For the blind, most Web sites “have some content that is not accessible or that present some barriers to accessing content,” the federation said. That applies even to many local, state and federal government Web sites, including Recovery.gov, it said. Very little video content includes video-description technology, in part because there are no federal mandates requiring that broadcast TV be described, it said.

However, CEA and TIA said the FCC shouldn’t impose the same kinds of accessibility requirements for broadband it mandated in a “wireline, circuit-switched, rate regulated world.” They made a joint filing. “The broadband ecosystem today … is open, highly competitive, decentralized and dispersed, and technologies are evolving and converging and innovations emerging so rapidly that policymakers need to re-think the traditional ’top-down’ approach to accessibility regulation,” the groups said. “Congress and the Commission have also consistently understood that requiring accessibility for every newly-introduced device and service, covering every disability, can undermine innovation and work to the detriment of persons with and without disabilities.”

CEA and TIA counseled against open access requirements for assistive technology vendors. “There is a significant risk that such an approach, even if well-intended, would stifle innovation,” they said. “Policymakers’ objective should be to achieve the degree of accessibility appropriate for individual products and services once they become commercially viable and widely adopted in the market.” They warned that accessibility requirements “may have real technical implications for the costs and capabilities of equipment and services for all consumers, regardless of disability.”

CTIA said the FCC should not expand its requirements beyond the “readily achievable” accessibility standard in Section 255 of the Communications Act. “The current regulatory framework that requires accessibility to wireless communications is working to ensure accessibility remains a priority in wireless products and services based on market demands in this era of intense competition, innovation and investment in mobile wireless communications,” CTIA said.
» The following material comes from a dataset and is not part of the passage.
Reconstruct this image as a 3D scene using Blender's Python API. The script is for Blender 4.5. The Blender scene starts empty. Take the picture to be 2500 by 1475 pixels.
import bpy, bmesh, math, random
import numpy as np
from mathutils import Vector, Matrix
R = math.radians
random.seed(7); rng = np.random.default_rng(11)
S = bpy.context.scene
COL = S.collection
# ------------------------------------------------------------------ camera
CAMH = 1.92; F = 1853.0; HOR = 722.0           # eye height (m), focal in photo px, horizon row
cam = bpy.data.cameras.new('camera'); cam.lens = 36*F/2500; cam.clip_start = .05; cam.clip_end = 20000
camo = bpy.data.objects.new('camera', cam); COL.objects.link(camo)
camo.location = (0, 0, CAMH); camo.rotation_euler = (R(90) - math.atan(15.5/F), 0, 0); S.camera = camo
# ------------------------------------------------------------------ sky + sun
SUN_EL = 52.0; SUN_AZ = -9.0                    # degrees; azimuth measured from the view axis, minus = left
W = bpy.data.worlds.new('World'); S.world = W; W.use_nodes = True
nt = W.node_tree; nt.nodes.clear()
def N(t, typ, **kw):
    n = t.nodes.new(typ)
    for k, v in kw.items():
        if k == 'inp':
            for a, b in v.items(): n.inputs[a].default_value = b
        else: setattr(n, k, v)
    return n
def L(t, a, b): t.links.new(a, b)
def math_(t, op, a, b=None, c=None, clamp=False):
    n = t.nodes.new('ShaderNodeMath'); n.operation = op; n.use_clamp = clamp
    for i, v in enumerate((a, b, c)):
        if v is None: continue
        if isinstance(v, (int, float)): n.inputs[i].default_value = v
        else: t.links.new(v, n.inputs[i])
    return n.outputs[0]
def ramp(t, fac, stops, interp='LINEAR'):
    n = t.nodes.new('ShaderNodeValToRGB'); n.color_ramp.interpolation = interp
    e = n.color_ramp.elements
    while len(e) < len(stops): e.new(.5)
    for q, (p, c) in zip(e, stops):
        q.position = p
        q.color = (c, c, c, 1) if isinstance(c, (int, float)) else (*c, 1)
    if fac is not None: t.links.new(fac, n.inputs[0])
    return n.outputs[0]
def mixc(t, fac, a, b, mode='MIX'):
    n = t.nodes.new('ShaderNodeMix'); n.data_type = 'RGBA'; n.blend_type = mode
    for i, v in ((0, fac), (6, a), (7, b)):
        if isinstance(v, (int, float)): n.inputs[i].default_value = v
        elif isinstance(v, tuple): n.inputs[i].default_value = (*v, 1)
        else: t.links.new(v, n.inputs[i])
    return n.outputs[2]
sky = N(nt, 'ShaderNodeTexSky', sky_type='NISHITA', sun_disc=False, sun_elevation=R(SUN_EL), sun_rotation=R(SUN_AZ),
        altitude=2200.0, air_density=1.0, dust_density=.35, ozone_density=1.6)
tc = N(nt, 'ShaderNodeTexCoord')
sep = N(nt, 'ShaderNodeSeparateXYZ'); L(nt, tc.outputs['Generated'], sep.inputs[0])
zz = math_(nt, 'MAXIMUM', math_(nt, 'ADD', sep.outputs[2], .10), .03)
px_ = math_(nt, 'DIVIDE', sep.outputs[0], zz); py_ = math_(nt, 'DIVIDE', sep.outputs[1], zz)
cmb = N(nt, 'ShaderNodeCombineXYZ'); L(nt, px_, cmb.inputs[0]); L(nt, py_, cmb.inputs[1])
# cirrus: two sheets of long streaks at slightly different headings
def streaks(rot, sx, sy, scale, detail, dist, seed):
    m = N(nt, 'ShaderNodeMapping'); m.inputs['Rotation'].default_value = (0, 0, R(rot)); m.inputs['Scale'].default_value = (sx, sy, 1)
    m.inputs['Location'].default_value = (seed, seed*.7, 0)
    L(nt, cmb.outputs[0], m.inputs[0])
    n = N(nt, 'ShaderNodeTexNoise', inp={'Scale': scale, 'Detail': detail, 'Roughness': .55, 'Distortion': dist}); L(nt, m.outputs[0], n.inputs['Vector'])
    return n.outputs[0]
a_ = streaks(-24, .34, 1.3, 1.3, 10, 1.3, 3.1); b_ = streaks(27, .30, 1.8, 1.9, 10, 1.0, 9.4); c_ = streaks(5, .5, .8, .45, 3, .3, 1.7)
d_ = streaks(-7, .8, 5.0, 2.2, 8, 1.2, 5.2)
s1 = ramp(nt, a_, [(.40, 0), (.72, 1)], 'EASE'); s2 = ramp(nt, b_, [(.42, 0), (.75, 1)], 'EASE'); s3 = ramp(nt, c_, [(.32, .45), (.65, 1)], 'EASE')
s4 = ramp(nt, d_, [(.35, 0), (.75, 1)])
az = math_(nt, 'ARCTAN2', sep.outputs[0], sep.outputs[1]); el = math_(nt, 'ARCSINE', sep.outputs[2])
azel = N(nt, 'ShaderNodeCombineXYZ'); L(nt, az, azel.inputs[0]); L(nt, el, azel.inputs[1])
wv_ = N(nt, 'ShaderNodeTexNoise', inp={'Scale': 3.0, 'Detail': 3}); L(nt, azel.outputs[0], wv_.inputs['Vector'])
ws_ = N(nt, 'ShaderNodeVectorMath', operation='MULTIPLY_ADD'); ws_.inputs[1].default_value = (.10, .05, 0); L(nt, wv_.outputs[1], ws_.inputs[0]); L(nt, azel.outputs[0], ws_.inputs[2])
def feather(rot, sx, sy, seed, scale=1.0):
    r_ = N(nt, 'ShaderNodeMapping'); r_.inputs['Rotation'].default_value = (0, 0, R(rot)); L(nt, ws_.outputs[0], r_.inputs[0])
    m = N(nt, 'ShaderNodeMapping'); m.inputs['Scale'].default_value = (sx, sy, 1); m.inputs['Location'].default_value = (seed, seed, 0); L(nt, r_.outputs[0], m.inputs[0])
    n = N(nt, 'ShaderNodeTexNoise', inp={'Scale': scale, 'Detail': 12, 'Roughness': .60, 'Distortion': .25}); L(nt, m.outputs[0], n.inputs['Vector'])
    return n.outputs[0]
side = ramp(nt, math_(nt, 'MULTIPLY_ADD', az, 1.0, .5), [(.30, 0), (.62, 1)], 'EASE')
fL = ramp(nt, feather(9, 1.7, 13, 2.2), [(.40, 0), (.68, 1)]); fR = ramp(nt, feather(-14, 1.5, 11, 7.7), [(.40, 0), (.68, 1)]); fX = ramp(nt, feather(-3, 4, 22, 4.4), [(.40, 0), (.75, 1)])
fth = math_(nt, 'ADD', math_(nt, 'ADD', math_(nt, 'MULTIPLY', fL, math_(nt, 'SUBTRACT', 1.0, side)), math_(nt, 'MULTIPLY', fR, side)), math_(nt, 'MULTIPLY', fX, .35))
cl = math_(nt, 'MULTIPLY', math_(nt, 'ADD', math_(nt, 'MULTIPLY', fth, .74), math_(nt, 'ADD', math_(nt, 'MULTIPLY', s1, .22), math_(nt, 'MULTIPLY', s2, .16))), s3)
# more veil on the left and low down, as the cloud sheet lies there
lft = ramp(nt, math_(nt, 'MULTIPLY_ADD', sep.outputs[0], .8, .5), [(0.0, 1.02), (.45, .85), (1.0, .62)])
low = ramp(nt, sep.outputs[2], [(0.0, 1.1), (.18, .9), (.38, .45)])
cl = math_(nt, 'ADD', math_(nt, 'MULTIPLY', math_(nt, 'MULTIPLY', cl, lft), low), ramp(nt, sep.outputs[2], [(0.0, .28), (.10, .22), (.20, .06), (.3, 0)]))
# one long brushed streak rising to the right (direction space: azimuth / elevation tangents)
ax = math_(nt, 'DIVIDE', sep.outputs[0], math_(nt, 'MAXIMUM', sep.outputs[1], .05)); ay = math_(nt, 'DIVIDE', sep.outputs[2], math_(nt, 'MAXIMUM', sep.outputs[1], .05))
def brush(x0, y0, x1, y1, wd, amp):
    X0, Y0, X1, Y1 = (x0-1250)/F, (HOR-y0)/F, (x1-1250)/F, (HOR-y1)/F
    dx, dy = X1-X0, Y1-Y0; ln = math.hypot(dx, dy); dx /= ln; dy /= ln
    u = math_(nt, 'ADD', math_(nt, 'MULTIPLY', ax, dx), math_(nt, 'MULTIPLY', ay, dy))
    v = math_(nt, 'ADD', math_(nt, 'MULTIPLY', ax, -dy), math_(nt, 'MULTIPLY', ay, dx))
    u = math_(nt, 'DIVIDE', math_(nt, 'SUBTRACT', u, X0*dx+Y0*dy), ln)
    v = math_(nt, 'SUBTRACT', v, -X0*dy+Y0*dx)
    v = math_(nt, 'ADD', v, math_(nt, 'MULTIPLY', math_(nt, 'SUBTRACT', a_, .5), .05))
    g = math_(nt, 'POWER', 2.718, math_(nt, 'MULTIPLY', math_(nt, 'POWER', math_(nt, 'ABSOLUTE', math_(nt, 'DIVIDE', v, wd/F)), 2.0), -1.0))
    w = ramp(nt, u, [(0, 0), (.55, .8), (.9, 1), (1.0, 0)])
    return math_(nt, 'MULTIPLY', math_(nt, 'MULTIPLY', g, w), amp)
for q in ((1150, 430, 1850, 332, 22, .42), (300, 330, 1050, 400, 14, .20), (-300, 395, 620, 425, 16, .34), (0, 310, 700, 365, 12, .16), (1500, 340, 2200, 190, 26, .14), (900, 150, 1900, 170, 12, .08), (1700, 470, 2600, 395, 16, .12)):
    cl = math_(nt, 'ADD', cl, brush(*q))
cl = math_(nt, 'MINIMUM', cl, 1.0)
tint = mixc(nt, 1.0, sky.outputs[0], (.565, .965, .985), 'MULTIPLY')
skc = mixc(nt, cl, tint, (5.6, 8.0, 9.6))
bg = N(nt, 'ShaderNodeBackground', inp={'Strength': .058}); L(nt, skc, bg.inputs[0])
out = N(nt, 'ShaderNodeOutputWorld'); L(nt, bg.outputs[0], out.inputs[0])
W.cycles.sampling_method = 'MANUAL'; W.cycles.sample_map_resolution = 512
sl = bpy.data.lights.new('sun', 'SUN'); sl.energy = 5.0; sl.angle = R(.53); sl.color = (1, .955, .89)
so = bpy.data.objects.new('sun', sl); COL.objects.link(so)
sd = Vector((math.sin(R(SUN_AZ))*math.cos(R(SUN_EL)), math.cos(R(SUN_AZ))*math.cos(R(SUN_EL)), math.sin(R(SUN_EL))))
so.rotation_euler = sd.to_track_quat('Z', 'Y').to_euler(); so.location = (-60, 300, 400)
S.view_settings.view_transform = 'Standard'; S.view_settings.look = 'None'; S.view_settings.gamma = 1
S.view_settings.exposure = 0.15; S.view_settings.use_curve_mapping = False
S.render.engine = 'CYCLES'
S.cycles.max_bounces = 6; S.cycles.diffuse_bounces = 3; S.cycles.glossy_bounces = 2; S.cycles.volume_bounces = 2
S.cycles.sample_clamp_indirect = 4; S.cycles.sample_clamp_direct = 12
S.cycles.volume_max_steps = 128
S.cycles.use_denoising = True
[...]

Current rules have “provided the flexibility the wireless industry needs to quickly introduce innovative wireless devices and respond to consumer demand for accessibility features or compatibility with AT or software based on technological feasibility.”

Wireless devices are naturally evolving in a way that will mean better accessibility for people with disabilities, CTIA said. “As one example of the many in the wireless industry, the National Federation for the Blind recently recognized Apple’s efforts to make the iPhone, a device largely defined by its graphical user interface that works with a touchscreen, accessible and useable for persons with visual impairments while the original versions of the iPhone were dismissed by the same community for being virtually inaccessible.”

AT&T told the FCC it works closely with the disabilities community to its ensure its products and services “are maximally accessible” to customers with disabilities. “For example, the company has developed and made public a Universal Design methodology so that wireless equipment and application developers can better create accessible products for AT&T customers,” the company said. “In partnership with AOL, AT&T recently became the first provider to offer realtime IM relay services to allow those with hearing disabilities to better communicate with standard telephone users. The iPhone 3GS, which uses AT&T’s 3G network, offers captioned movies, and AT&T’s U-Verse customers can program their DVR from their PC, allowing visually impaired subscribers to more easily schedule recordings.”

AT&T warned that accessibility in a broadband world cannot be effectively accomplished through “single-channel regulations” like those the commission crafted in past eras for TV and telecommunications service and equipment. “No measures can be effective unless they are supported and adopted by a broad range of stakeholders, working cooperatively,” the company said. “A broadband Internet access provider, acting alone, cannot ensure accessibility of the services offered over its network. Instead, applications providers, website operators, equipment manufacturers, technical standards organizations, and various other actors must also play critical roles.”